Transcribe the lines from the start of the data below through the line with "from mathutils import", word for word and nothing more.

------------------------------------

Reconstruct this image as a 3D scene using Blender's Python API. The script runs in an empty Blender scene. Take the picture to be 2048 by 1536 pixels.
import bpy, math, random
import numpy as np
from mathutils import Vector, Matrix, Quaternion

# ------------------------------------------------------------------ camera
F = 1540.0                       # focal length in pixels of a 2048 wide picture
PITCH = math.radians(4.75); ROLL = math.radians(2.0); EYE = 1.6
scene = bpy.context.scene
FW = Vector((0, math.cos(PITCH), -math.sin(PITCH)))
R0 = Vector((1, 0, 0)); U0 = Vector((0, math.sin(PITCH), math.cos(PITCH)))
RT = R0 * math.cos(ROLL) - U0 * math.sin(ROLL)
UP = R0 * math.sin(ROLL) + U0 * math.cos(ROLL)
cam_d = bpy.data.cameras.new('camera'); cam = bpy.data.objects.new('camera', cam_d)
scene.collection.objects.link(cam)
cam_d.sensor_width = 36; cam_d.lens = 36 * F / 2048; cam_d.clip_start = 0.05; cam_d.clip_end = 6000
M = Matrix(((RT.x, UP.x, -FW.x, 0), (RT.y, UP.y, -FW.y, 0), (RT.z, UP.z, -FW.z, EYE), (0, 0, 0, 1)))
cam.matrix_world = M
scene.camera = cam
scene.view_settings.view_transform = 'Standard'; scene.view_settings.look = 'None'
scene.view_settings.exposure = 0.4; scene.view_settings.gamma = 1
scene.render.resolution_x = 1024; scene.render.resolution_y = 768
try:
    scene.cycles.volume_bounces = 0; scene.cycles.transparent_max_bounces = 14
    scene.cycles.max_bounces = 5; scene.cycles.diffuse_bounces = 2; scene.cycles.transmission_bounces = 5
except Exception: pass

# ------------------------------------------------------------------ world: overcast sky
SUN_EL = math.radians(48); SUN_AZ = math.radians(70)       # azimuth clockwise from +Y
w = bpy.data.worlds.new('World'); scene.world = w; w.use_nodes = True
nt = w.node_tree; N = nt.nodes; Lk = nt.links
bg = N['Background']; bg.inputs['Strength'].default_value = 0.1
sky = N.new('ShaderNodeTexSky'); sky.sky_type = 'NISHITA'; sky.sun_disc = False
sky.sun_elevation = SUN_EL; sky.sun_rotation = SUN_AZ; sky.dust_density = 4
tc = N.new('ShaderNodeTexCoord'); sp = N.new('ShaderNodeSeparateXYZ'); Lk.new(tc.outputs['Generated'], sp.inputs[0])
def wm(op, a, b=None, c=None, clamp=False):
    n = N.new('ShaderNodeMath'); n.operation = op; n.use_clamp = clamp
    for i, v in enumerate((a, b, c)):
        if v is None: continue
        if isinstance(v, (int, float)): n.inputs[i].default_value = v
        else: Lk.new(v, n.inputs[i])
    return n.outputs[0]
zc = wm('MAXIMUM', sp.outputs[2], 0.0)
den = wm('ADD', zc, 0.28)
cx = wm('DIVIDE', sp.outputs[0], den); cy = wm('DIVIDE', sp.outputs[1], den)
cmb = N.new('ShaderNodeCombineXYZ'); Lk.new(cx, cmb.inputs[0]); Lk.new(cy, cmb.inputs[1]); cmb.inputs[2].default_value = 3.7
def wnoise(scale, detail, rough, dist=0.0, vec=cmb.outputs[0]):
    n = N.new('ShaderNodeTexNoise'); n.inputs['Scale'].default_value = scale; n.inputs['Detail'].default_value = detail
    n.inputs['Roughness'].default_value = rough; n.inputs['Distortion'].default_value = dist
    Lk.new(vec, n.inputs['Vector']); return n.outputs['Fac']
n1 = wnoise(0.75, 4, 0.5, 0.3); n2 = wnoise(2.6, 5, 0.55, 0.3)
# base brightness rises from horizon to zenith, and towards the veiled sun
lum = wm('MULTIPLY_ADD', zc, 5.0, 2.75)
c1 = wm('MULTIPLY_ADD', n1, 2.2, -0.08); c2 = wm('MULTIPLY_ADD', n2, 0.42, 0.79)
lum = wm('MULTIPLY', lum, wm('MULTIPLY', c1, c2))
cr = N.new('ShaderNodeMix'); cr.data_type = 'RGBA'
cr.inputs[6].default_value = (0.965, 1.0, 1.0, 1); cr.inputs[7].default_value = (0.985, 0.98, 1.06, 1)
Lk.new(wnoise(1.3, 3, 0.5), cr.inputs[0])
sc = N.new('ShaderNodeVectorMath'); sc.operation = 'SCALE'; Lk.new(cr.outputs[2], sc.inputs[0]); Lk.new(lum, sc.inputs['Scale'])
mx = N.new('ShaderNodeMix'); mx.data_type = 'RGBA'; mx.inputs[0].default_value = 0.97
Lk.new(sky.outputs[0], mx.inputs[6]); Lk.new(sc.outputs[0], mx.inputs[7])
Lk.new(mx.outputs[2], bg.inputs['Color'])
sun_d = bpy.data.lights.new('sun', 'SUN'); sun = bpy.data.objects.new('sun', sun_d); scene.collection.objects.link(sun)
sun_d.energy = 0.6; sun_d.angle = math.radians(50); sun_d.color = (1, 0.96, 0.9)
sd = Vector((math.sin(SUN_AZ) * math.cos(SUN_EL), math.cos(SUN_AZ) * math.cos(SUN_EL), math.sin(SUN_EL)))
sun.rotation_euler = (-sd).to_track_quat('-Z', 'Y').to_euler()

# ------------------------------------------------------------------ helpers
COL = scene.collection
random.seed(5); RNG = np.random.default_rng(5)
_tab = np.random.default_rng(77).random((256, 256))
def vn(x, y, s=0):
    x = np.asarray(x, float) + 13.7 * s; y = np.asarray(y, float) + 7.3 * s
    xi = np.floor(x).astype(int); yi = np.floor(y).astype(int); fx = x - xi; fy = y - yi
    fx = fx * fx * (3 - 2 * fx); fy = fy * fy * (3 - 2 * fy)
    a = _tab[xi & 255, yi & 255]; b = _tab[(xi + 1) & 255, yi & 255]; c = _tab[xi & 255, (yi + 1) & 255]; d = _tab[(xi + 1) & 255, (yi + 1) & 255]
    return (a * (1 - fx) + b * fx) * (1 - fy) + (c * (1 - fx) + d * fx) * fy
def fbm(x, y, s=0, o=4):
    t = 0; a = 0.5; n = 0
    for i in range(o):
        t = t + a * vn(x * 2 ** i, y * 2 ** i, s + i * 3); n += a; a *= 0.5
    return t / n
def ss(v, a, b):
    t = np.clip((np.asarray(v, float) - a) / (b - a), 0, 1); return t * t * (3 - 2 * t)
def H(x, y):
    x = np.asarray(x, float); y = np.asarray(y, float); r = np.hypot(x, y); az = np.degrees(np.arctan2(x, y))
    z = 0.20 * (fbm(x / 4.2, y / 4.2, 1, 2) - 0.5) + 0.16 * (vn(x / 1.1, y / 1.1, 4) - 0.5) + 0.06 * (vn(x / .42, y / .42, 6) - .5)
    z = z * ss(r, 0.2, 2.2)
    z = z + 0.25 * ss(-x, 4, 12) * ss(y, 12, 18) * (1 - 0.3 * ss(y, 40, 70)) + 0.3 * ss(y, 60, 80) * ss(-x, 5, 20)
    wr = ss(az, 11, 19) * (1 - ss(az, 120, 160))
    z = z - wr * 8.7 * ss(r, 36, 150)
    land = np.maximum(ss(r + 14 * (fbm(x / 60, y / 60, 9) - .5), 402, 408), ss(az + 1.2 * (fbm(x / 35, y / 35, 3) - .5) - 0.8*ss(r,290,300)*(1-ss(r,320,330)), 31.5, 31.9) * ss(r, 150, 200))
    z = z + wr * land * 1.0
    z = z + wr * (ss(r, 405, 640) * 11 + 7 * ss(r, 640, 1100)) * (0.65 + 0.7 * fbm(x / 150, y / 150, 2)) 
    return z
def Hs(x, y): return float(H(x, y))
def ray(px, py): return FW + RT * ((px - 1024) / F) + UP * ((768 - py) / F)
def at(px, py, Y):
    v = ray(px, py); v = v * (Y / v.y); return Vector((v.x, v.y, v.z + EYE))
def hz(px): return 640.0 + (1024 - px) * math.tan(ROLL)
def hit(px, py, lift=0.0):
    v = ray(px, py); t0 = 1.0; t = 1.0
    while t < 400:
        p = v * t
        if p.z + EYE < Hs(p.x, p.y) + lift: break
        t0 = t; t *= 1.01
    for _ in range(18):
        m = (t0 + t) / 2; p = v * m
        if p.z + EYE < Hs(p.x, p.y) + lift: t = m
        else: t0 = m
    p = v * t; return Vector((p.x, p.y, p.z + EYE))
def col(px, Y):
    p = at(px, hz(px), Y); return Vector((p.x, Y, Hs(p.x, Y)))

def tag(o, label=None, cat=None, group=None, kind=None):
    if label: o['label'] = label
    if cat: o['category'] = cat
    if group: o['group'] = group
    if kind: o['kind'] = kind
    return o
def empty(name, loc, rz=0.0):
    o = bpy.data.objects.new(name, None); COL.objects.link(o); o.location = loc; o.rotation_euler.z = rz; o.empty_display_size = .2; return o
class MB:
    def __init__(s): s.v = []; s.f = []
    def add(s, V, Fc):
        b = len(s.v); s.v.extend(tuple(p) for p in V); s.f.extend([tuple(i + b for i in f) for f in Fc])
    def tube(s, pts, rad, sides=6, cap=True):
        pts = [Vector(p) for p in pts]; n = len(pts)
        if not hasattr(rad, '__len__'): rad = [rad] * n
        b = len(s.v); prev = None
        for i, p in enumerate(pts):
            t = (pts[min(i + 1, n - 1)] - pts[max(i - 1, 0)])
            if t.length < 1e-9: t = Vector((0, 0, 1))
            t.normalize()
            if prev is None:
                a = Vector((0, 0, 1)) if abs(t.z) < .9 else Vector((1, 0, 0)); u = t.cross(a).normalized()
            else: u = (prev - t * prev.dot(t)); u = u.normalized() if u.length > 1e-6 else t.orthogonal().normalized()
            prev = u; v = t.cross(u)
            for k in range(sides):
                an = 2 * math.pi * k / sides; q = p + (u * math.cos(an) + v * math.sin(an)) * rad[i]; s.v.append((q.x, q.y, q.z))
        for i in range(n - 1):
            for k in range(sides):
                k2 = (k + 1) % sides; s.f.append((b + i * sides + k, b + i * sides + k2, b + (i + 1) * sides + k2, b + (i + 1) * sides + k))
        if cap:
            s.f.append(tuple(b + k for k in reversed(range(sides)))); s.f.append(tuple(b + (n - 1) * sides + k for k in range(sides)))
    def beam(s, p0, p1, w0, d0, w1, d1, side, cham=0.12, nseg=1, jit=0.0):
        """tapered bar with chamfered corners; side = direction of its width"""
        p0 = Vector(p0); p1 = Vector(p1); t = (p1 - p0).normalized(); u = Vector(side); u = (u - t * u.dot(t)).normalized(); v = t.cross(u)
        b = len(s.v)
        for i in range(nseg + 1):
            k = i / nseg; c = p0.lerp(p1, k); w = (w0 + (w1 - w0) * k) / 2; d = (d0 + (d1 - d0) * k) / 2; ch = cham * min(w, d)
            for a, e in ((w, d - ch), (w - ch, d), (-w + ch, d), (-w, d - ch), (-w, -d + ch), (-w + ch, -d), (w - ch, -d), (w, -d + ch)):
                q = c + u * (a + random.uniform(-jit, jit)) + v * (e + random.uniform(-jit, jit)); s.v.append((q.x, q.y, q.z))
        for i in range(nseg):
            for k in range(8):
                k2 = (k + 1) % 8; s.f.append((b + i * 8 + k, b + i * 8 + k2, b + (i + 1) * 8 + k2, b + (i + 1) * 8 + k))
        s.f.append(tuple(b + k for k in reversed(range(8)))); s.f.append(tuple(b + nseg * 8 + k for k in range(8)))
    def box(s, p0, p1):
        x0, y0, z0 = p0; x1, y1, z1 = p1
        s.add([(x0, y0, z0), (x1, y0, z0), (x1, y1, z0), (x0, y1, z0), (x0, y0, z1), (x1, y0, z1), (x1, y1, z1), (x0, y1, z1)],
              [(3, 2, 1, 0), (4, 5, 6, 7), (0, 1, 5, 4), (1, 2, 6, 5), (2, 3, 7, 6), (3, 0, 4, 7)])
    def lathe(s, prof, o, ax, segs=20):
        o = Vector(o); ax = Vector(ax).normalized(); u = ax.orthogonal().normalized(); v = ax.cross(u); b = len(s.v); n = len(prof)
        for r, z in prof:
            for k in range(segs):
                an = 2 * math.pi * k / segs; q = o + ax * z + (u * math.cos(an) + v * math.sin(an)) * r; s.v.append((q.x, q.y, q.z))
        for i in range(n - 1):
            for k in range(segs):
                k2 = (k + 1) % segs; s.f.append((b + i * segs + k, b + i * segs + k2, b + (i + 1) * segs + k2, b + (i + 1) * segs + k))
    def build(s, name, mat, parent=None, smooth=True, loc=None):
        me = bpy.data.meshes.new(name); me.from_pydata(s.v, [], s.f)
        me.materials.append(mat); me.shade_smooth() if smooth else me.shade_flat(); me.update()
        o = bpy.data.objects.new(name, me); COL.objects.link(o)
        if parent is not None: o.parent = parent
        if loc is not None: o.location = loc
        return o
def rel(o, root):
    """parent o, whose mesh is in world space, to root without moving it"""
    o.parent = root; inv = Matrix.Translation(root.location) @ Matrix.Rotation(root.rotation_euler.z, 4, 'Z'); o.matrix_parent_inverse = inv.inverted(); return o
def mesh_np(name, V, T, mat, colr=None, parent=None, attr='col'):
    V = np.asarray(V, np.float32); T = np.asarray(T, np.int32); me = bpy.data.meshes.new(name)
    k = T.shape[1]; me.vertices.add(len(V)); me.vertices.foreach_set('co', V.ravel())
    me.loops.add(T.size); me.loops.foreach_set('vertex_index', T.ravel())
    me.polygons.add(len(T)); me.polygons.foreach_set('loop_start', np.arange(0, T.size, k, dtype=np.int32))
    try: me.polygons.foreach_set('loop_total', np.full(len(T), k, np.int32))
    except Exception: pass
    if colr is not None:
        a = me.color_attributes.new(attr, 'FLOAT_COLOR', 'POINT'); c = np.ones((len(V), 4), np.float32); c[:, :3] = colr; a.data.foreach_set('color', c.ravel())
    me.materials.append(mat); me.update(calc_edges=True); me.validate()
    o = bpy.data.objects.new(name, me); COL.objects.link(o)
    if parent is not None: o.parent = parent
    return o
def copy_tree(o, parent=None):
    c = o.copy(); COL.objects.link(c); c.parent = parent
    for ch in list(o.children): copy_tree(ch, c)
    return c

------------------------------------

Answer in full:
Reconstruct this image as a 3D scene using Blender's Python API. The script runs in an empty Blender scene. Take the picture to be 2048 by 1536 pixels.
import bpy, math, random
import numpy as np
from mathutils import Vector, Matrix, Quaternion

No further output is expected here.